BRIEF.
Only the lines from the start of the data to the line containing "scene.camera = cam", both included, should be output, exactly and without pictures.

ITEMS.
%%
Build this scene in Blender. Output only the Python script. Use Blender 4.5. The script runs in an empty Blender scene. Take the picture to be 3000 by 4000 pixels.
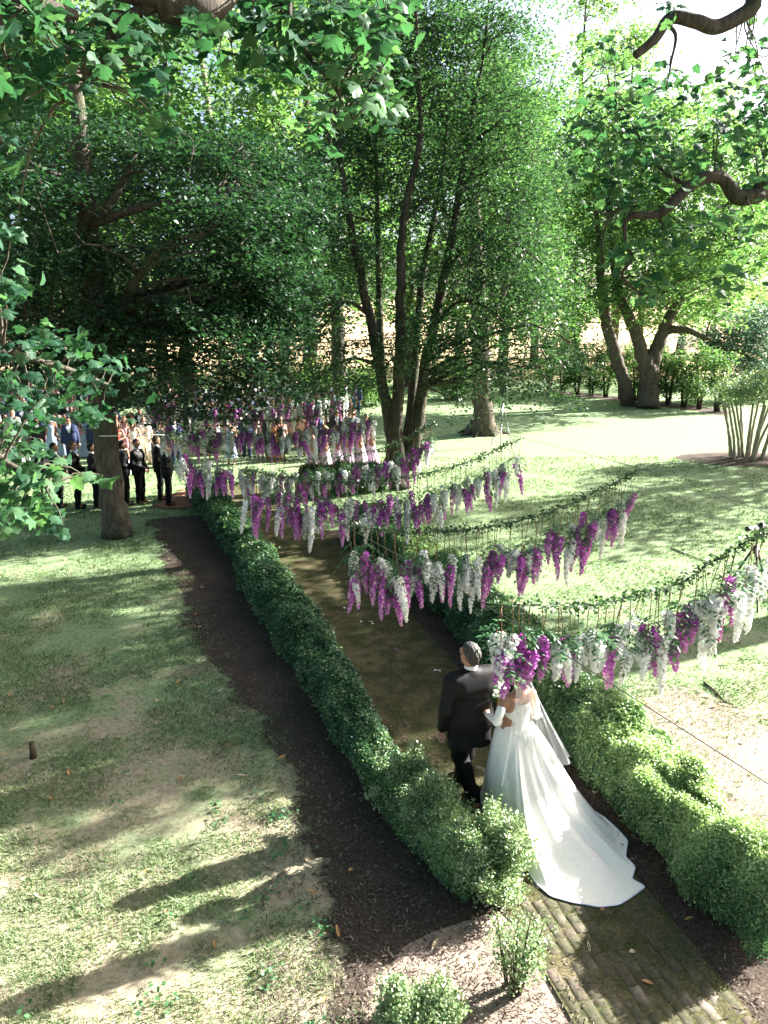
import bpy, math, random
import numpy as np
from mathutils import Vector, Matrix

rng = np.random.default_rng(7)
random.seed(7)
scene = bpy.context.scene
COL = scene.collection
R = math.radians
PI = math.pi

# ------------------------------------------------------------------ camera, sky, sun, exposure
CAM_H, PITCH, FPX = 5.04, R(15), 2777.0
cd = bpy.data.cameras.new('camera')
cam = bpy.data.objects.new('camera', cd)
COL.objects.link(cam)
cam.location = (0, 0, CAM_H)
cam.rotation_euler = (R(90) - PITCH, 0, 0)
cd.sensor_fit = 'VERTICAL'
cd.sensor_height = 36
cd.lens = 36 * FPX / 4000
cd.clip_start = 0.05
cd.clip_end = 3000
scene.camera = cam

SUN_EL, SUN_AZ = R(27), math.atan2(0.91, 0.415)          # azimuth clockwise from +Y
SUN = Vector((math.cos(SUN_EL) * math.sin(SUN_AZ), math.cos(SUN_EL) * math.cos(SUN_AZ), math.sin(SUN_EL)))
world = bpy.data.worlds.new('World')
scene.world = world
world.use_nodes = True
wn = world.node_tree
bg = wn.nodes['Background']
sky = wn.nodes.new('ShaderNodeTexSky')
sky.sky_type = 'NISHITA'
sky.sun_disc = False
sky.sun_elevation = SUN_EL
sky.sun_rotation = SUN_AZ
sky.dust_density = 4.0
sky.air_density = 0.7
sky.ozone_density = 0.6
wn.links.new(sky.outputs[0], bg.inputs[0])
bg.inputs[1].default_value = 0.056
sd = bpy.data.lights.new('sun', 'SUN')
sd.energy = 5.0
sd.angle = R(0.5)
sd.color = (1.0, 0.96, 0.90)
sun = bpy.data.objects.new('sun', sd)
COL.objects.link(sun)
sun.rotation_euler = SUN.to_track_quat('Z', 'Y').to_euler()
scene.view_settings.view_transform = 'Standard'
scene.view_settings.look = 'None'
scene.view_settings.exposure = 3.0
scene.view_settings.gamma = 1.0
scene.view_settings.use_curve_mapping = False
scene.cycles.use_denoising = True
scene.cycles.max_bounces = 7
scene.cycles.diffuse_bounces = 3
scene.cycles.transmission_bounces = 4
scene.cycles.transparent_max_bounces = 8

# ------------------------------------------------------------------ helpers
def ray(px, py):
    cx = (px - 1500) / FPX
    cy = (2000 - py) / FPX
    return np.array((cx, math.cos(PITCH) + cy * math.sin(PITCH), -math.sin(PITCH) + cy * math.cos(PITCH)))

def at(px, py, Y):
    d = ray(px, py)
    t = Y / d[1]
    return np.array((d[0] * t, Y, CAM_H + d[2] * t))

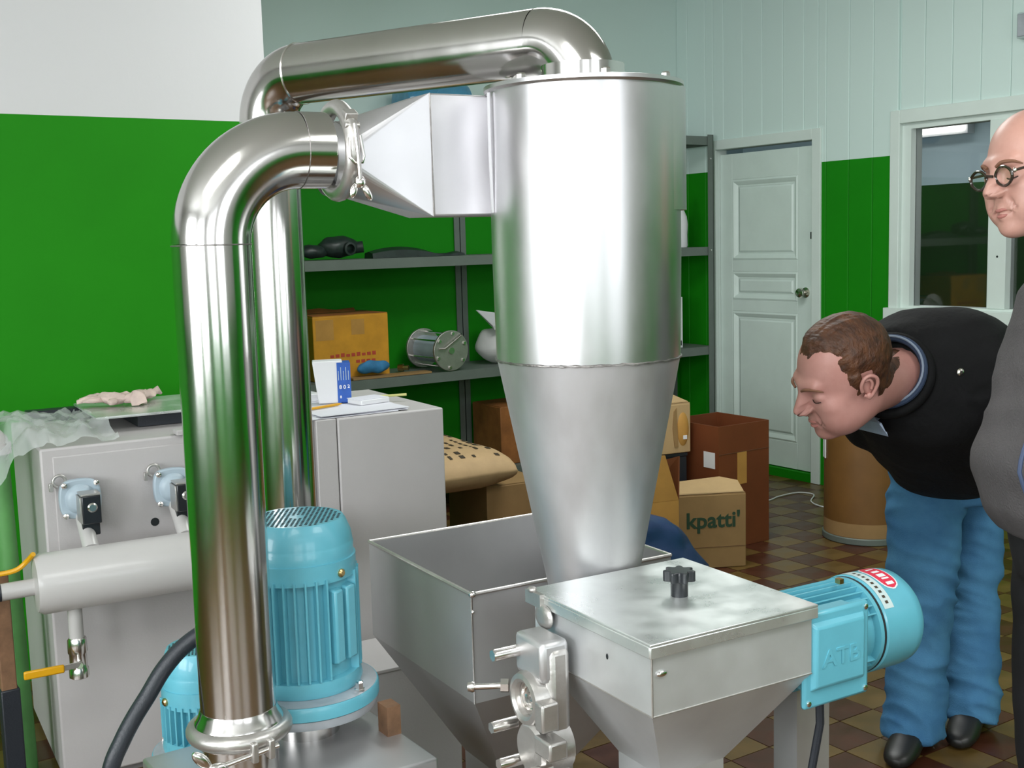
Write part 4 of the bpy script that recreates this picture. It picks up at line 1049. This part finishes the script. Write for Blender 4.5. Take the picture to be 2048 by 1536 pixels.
def head_mesh(neck_end, full=1.0, nu=132, nv=108):
    th = (np.arange(nv)+.5)/nv*PI; ph = np.arange(nu)/nu*2*PI
    T, F = np.meshgrid(th, ph, indexing='ij')
    D = np.stack([np.sin(T)*np.sin(F), np.sin(T)*np.cos(F), np.cos(T)], -1)
    lo = np.full(T.shape, .02); hi = np.full(T.shape, .34)
    # march outward to the first exit, then bisect
    r = np.full(T.shape, .03); done = np.zeros(T.shape, bool)
    for i in range(130):
        v = head_sdf(D*r[..., None], neck_end, full)
        done |= v > 0
        r = np.where(done, r, r+.0025)
    lo = r-.0025; hi = r
    for i in range(10):
        mid = (lo+hi)/2; v = head_sdf(D*mid[..., None], neck_end, full)
        lo = np.where(v < 0, mid, lo); hi = np.where(v < 0, hi, mid)
    return D*((lo+hi)/2)[..., None]
def sphere_faces(nu, nv):
    fs = [(i*nu+j, i*nu+(j+1) % nu, (i+1)*nu+(j+1) % nu, (i+1)*nu+j) for i in range(nv-1) for j in range(nu)]
    fs.append(tuple(range(nu))); fs.append(tuple(reversed(range((nv-1)*nu, nv*nu))))
    return fs
def add_ear(mb, M, s):
    """outer ear: back shell, rolled rim, inner ridge and lobe"""
    def X(p): return tuple(M @ Vector((s*p[0], p[1], p[2])))
    a = MB().ell((.073, -.014, -.004), (.007, .017, .029), 16, 12, Matrix.Rotation(-.18, 3, 'X'))
    rim = spline([(.078, .006, -.012), (.084, .006, .010), (.090, -.004, .028), (.093, -.020, .031), (.094, -.034, .018), (.092, -.034, .0), (.087, -.026, -.016), (.082, -.014, -.030), (.078, -.006, -.032), (.076, .002, -.024)], 5)
    a.tube(rim, [.0048]*len(rim), 8)
    r2 = spline([(.084, -.006, .018), (.088, -.018, .018), (.088, -.022, .004), (.084, -.016, -.012)], 4)
    a.tube(r2, .0038, 8)
    a.ell((.080, -.008, -.030), (.006, .008, .010), 12, 8)
    a.ell((.079, .005, -.006), (.005, .004, .007), 10, 8)
    k_ = Vector((.078, -.012, -.004))
    mb.add([X(k_+(Vector(p)-k_)*.80) for p in a.v], a.f)
def loft(st, seg=28, n=6):
    """st: list of (centre, half-width vector, half-depth vector, squareness)"""
    C = spline([s[0] for s in st], n); A = spline([s[1] for s in st], n); B = spline([s[2] for s in st], n)
    R = []
    for c, a, b in zip(C, A, B):
        R.append([c + a*math.copysign(abs(math.cos(2*PI*j/seg))**.85, math.cos(2*PI*j/seg)) + b*math.copysign(abs(math.sin(2*PI*j/seg))**.85, math.sin(2*PI*j/seg)) for j in range(seg)])
    return R
def limb(path, radii, seg=18, n=6):
    P = spline(path, n); rr = []
    m = len(path)
    for i in range(len(P)):
        u = i/n; k = min(m-2, int(u)); rr.append(radii[k]+(radii[k+1]-radii[k])*(u-k))
    return P, rr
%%
REPLY.
Build this scene in Blender. Output only the Python script. Use Blender 4.5. The script runs in an empty Blender scene. Take the picture to be 3000 by 4000 pixels.
import bpy, math, random
import numpy as np
from mathutils import Vector, Matrix

rng = np.random.default_rng(7)
random.seed(7)
scene = bpy.context.scene
COL = scene.collection
R = math.radians
PI = math.pi

# ------------------------------------------------------------------ camera, sky, sun, exposure
CAM_H, PITCH, FPX = 5.04, R(15), 2777.0
cd = bpy.data.cameras.new('camera')
cam = bpy.data.objects.new('camera', cd)
COL.objects.link(cam)
cam.location = (0, 0, CAM_H)
cam.rotation_euler = (R(90) - PITCH, 0, 0)
cd.sensor_fit = 'VERTICAL'
cd.sensor_height = 36
cd.lens = 36 * FPX / 4000
cd.clip_start = 0.05
cd.clip_end = 3000
scene.camera = cam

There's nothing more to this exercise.